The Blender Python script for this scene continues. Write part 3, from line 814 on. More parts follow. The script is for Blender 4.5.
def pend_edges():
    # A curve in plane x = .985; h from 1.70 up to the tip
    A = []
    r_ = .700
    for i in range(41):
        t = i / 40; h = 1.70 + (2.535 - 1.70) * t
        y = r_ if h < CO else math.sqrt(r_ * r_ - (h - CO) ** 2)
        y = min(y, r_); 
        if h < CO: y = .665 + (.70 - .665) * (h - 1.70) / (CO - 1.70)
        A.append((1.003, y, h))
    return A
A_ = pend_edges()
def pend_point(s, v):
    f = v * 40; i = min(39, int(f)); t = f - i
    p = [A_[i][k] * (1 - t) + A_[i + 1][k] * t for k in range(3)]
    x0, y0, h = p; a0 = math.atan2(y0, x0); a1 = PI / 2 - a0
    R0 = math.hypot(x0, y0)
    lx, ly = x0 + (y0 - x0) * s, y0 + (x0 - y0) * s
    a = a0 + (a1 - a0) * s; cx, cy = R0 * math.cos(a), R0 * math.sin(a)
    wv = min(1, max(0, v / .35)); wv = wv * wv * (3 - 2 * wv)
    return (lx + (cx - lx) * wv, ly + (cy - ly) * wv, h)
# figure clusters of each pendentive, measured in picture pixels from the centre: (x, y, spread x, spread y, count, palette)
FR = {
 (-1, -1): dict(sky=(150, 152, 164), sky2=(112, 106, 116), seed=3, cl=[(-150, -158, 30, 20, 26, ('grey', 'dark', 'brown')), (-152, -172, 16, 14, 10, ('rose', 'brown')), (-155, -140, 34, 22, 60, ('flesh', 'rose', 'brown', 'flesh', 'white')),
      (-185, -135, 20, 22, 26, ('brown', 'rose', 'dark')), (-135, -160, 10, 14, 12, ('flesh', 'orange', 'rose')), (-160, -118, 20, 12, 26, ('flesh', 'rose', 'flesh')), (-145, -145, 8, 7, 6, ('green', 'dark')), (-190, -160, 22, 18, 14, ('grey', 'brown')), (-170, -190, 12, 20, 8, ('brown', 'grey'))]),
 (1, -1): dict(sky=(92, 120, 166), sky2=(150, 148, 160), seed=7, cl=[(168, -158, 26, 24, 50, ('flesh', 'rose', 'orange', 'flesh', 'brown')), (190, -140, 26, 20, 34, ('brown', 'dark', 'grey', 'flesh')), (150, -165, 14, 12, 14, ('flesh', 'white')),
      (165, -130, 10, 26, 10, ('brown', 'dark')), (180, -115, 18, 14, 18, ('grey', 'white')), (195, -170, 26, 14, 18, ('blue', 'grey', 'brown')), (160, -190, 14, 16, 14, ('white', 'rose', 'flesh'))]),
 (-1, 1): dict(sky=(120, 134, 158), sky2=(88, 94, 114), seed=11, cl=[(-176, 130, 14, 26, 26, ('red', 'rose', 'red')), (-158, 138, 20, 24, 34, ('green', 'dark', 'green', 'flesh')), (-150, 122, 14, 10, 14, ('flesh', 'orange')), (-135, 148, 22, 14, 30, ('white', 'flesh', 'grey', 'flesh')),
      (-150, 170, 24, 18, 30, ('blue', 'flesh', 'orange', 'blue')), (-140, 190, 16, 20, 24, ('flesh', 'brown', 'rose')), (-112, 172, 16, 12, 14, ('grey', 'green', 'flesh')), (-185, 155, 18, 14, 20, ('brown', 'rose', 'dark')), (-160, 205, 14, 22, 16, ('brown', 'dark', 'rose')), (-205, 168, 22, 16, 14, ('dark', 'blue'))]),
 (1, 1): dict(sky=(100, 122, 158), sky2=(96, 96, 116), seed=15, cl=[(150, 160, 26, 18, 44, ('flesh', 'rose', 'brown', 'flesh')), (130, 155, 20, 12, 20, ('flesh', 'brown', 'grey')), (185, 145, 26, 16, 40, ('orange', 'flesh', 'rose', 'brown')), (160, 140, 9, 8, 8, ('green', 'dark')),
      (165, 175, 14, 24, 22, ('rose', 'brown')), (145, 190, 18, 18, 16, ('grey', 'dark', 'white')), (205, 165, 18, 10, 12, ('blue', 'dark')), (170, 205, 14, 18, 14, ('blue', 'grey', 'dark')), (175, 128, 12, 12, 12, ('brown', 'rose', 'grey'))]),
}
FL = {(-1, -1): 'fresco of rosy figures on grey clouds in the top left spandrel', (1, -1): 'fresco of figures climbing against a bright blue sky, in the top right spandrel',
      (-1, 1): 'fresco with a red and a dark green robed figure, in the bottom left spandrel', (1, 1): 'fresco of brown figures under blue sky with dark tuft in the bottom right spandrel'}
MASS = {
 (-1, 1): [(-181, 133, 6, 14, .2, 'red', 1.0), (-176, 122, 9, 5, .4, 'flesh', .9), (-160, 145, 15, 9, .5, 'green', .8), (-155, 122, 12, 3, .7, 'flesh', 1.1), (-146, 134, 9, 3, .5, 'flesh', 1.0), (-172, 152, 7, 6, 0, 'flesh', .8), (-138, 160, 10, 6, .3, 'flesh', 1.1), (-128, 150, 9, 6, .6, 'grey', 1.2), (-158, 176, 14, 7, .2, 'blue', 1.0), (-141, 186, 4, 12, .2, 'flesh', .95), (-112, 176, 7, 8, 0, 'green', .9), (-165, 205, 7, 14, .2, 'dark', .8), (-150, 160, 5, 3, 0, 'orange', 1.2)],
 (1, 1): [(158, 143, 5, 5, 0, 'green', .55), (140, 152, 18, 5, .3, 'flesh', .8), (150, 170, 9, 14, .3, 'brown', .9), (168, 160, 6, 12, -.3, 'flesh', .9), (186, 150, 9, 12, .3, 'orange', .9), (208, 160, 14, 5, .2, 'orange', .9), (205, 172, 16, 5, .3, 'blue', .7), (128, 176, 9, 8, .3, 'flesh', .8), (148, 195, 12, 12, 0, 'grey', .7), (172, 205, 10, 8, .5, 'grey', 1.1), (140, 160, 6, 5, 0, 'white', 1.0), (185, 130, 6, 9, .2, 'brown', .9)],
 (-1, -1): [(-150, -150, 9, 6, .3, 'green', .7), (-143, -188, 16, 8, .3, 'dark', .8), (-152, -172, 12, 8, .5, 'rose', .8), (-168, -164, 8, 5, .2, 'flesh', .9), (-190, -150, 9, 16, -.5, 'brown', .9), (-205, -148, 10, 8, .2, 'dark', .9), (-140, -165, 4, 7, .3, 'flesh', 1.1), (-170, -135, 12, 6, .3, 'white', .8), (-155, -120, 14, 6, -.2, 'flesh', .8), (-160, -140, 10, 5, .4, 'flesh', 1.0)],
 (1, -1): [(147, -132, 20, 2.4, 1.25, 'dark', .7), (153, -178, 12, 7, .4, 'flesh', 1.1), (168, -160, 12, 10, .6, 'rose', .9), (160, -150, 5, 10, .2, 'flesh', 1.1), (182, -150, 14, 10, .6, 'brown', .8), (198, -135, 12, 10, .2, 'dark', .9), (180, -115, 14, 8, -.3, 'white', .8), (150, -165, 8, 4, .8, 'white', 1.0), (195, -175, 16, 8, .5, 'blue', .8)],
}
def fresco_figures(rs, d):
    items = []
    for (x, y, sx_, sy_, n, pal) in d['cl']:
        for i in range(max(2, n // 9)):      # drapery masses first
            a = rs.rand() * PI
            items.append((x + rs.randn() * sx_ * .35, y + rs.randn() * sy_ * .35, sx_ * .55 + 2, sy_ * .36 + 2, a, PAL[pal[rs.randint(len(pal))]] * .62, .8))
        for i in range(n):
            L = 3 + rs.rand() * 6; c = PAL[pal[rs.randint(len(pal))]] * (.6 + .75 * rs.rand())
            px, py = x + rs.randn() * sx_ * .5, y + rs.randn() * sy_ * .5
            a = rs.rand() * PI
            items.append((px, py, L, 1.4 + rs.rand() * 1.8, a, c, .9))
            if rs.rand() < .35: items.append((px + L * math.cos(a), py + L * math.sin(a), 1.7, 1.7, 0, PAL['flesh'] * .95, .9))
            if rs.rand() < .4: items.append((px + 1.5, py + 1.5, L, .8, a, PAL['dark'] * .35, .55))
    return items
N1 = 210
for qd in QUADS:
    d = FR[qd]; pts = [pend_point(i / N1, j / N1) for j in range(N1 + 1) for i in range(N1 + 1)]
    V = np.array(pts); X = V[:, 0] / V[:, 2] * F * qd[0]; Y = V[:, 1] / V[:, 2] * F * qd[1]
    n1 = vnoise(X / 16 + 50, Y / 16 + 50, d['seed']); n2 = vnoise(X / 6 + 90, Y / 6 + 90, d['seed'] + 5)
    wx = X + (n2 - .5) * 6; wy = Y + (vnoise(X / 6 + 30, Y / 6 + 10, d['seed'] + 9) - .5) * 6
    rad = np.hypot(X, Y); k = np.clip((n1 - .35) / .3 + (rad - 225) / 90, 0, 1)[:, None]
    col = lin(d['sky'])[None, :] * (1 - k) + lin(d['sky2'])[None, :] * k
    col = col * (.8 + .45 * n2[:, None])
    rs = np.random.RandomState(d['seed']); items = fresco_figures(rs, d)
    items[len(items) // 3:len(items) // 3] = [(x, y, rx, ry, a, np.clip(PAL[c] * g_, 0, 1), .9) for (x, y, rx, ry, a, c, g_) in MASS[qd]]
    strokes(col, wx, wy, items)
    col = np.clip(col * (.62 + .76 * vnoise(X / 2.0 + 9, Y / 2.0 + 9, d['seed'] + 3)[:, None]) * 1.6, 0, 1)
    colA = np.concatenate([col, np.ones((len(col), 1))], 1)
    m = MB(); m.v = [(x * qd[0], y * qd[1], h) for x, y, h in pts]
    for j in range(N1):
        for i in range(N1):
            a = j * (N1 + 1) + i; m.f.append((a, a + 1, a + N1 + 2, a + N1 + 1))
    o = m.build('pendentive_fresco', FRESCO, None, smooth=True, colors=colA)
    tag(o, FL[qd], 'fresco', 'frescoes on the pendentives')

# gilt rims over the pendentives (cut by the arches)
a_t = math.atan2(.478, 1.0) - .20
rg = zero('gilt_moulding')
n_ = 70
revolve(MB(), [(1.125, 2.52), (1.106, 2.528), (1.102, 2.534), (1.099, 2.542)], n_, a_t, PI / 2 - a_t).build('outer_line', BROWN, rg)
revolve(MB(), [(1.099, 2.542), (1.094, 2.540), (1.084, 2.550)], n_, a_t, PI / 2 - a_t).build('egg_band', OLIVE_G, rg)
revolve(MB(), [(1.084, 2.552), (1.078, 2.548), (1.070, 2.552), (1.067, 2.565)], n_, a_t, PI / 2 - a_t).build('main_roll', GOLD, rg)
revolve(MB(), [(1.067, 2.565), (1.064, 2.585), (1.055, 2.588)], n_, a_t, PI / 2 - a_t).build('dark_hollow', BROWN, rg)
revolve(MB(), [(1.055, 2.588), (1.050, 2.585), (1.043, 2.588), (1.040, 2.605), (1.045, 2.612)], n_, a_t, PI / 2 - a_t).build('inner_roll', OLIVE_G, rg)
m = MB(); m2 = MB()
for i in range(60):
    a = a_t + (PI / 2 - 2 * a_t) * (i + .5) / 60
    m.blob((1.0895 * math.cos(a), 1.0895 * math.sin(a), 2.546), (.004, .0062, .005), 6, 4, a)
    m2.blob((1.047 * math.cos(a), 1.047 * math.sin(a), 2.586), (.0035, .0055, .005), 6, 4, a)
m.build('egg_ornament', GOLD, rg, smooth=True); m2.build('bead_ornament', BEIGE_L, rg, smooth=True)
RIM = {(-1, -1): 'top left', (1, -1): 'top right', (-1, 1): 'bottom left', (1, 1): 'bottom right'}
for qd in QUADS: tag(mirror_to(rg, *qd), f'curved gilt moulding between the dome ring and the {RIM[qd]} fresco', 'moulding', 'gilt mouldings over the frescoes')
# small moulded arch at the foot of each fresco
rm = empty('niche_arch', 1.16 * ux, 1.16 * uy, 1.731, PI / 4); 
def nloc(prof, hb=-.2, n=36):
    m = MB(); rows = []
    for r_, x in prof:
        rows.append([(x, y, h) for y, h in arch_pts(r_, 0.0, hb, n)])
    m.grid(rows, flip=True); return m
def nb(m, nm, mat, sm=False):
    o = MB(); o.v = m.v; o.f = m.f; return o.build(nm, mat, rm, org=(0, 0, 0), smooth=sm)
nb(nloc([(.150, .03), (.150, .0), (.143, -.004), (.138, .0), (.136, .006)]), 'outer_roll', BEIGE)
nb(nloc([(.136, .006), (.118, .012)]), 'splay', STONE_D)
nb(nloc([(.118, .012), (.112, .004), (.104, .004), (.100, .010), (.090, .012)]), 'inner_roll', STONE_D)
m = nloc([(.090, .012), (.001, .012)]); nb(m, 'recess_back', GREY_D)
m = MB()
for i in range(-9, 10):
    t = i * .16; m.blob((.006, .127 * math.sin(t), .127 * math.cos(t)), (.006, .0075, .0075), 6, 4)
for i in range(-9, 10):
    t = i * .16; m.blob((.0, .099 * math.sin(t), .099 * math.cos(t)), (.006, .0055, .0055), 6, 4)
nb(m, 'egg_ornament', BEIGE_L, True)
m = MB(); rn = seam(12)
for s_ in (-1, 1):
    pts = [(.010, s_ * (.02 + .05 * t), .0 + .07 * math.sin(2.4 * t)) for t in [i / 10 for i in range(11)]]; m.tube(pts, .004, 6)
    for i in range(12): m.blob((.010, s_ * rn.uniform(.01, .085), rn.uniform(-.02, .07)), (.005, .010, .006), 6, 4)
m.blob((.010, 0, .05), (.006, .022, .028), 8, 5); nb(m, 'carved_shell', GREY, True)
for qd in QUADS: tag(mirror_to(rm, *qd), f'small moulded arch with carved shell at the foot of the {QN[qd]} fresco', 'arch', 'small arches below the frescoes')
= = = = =
Aim – Where does the word "from" appear? Return each line that holds it.

Finished answer –
The Blender Python script for this scene continues. Write part 3, from line 814 on. More parts follow. The script is for Blender 4.5.
    # A curve in plane x = .985; h from 1.70 up to the tip
# figure clusters of each pendentive, measured in picture pixels from the centre: (x, y, spread x, spread y, count, palette)